Pyrrol Scarlet (PR255)
Since Pyrrol Scarlet is red-orange, it’s basically a complement of turquoise; and because it’s another semi-opaque, it makes a gray that never really gets dark.
Quinacridone Coral
Less gray than Pyrrol Scarlet, much less of a complement, making grayish purples.
Quinacridone Rose
Striking lilacs with the Cobalt Turquoise bluish shades floating above a pink background.
Potter’s Pink
Super-granulating gray-brown blends with the Potter’s Pink floating above the Turquoise. Since we’ve seen Turquoise float in other blends, it’s interesting to see it fade to the background here.
Indanthrone Blue
Flip this 90 degrees so the Indanthrone is on the top, and it’s a gorgeous, highly contrasted night sky-to-glowing-horizon mix. The contrast between the flecks of light, opaque turquoise floating above the dark blue background also creates a glowing appearance in the more highly pigmented mixes, while the diluted mixes look like bright sky or pool-water colors.
Ultramarine Blue
My favorite mix here is the one balanced toward Cobalt Turquoise where the granulation of the French Ultramarine dances on top of the turquoise without mixing in. There’s a summery, tropical ocean quality to both of these colors, together and separately. This could also potentially be a sky mix, with Ultramarine at the zenith and Cobalt Turquoise at the horizon, though I find the mix a bit too textured to look sky-like to me.
Cobalt Blue
To me, this is a more usable sky mix than that with deep Ultramarine. (A light ultramarine might work as well.) The mix makes a bright, bold, cheerful cyan, which looks in dilute the way I always expect/want Cerulean to look (actual Cerulean is duller).

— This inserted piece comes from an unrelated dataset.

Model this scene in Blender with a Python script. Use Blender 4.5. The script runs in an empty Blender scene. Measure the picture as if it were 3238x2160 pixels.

I discovered from Maria Coryell-Martin’s Cloudscapes class that it can be a lovely mix for a blue sky, with the Cobalt Blue zenith fading to a Cobalt Turquoise horizon.
Lightfastness Test
I tested Da Vinci Cobalt Turquoise (PB36).
I see no difference between these strips other than natural variation from the way I painted them out. A+!
What Others Say
The turquoise and blue green shades of PG50 are among my favorite paints. The pastel quality is not added but integral to the pigment, which make interesting whitened mixtures with violets, blues, and greens. The cobalt turquoise alone provides bright, light greens with cadmium lemon (PY37) or copper azomethine (PY129), can be used to whiten and dull cadmium yellow deep (PY35) into an unusual “naples yellow,” mixes with phthalo green BS (PG7) to make a lovely emerald green, mixes well with cobalt blue (PB28) to mimic the cloudy green tone of cerulean blues, provides an incomparable greenish blue glow in sky washes and landscape foundation tints, and makes a gorgeous soft violet gray when mixed with a dark bluish red quinacridone (PR122 or PV19). (Did I mention this is one of my favorite paints?) The PG50 green pigments are relatively flat, often granulating, and yet have a subtle, unique color quality. Using them has helped me to see new avenues of design and color composition. I urge you to give them a look: as relatively novel paints, they have interesting potential, worth investigating.
Bruce MacEvoy, handprint.com
It’s my favourite colour and I love the creamy opaque quality of the Winsor Newton version.
Liz Steel, Colours in my palette: Green and turquoise
Here are some of my uses for PG50:
Lisa Spangler, An Ode to Cobalt Teal Blue (PG50)
- I use this on it’s own for the color of the sky close to the horizon — I find it’s a much better match for desert skies than the more commonly used cerulean blue.
- Mixed with DS Venetian red it makes the perfect opaque desert green. Its opacity makes it where I can paint over backgrounds and gives agaves, cacti, yuccas and succulents a solid feeling instead of a transparent leafy green.
- Mixed with quin rose it makes lovely granulating purples.
- With quin gold it turns a bright spring green.
- Mixed with raw sienna makes a paler desert green.
My Review of Cobalt Turquoise
I struggled with Daniel Smith Cobalt Teal Blue – generally liking how it looked in my palette more than how it looked in my paintings – but I fell in love with the Schmincke PG50. As a True Summer, I do love my turquoises! Like Opera Pink, it’s a bit of a special effect paint: so freakin’ bright that it’s almost garish (I mean that in the best way), only unlike Opera Pink, it is lightfast!
As much as I like it, I do somewhat struggle to find use cases for it. It’s so color-separating that it’s unparalleled for that kind of dappled effect, but frustrating if you’re someone who prefers colors that disappear in mixes.
In my palette? It comes on and off. It’s not one of my go-tos but it’s in the extended library. It’s on the Neon Palette.
Favorite version: Schmincke Horadam for PG50, Da Vinci for PG36. I find them interchangeable.
Alternatives: Though I prefer Cobalt Turquoise in swatches, I think Cerulean Blue is a more usable color for granulating blue mixes. For smoother colors, a Phthalo Blue/Green mix can make quite a bright turquoise.